Avec les élections législatives dans moins d’un mois, la classe dirigeante allemande exige que les partis traditionnels montrent clairement leur volonté d’appliquer le genre de mesures impopulaires qui ont été mises en vigueur en Grèce. Le magazine Der Spiegel avait écrit dernièrement que l’insistance de Berlin d’imposer des coupes sombres en Europe méridionale serait plus crédible si l’Allemagne était prête à appliquer des mesures identiques. »
Là où va la Grèce, va le reste de l’Europe, une course sans fin vers un nivellement par le bas.
Ce changement historique dans les relations entre le capital et le travail souligne la crise de la direction au sein de la classe ouvrière. Les syndicats et le reste des vieilles organisations « ouvrières » opèrent comme les principaux mécanismes pour imposer les dictats du capital international.
Que ce soit en Grèce, en France, en Espagne ou au Royaume-Uni, les syndicats organisent tout au plus des protestations inefficaces tout en signant des accords avec les employeurs et leurs gouvernements respectifs pour réduire drastiquement le niveau de vie des travailleurs afin de stimuler la « compétitivité » – c’est-à-dire les bénéfices – des entreprises et la fortune des ultra-riches. Partout, les partis sociaux-démocrates sont officiellement engagés à appliquer l’austérité.
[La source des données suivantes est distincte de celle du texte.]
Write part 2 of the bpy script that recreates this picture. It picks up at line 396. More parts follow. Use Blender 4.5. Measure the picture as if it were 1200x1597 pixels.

Dans cette ligue contre le niveau de vie des travailleurs, les organisations de la pseudo-gauche, tels Syriza en Grèce, le Nouveau Parti anticapitaliste en France et Die Linke en Allemagne, jouent un rôle central. Elles fournissent du personnel à une grande partie de l’appareil syndical en Europe. Ces organisations s’efforcent dans leur ligne politique et dans leur pratique à réprimer la lutte de classe en empêchant l’émergence d’un mouvement politique indépendant de la classe ouvrière contre le capitalisme.
La défense du niveau de vie des travailleurs et des droits sociaux requiert une rupture avec ces organisations pourries et le lancement d’un mouvement de masse à l’échelle de tout le continent en vue de renverser le capitalisme et d’établir des gouvernements ouvriers dans le cadre des Etats socialistes unis d’Europe.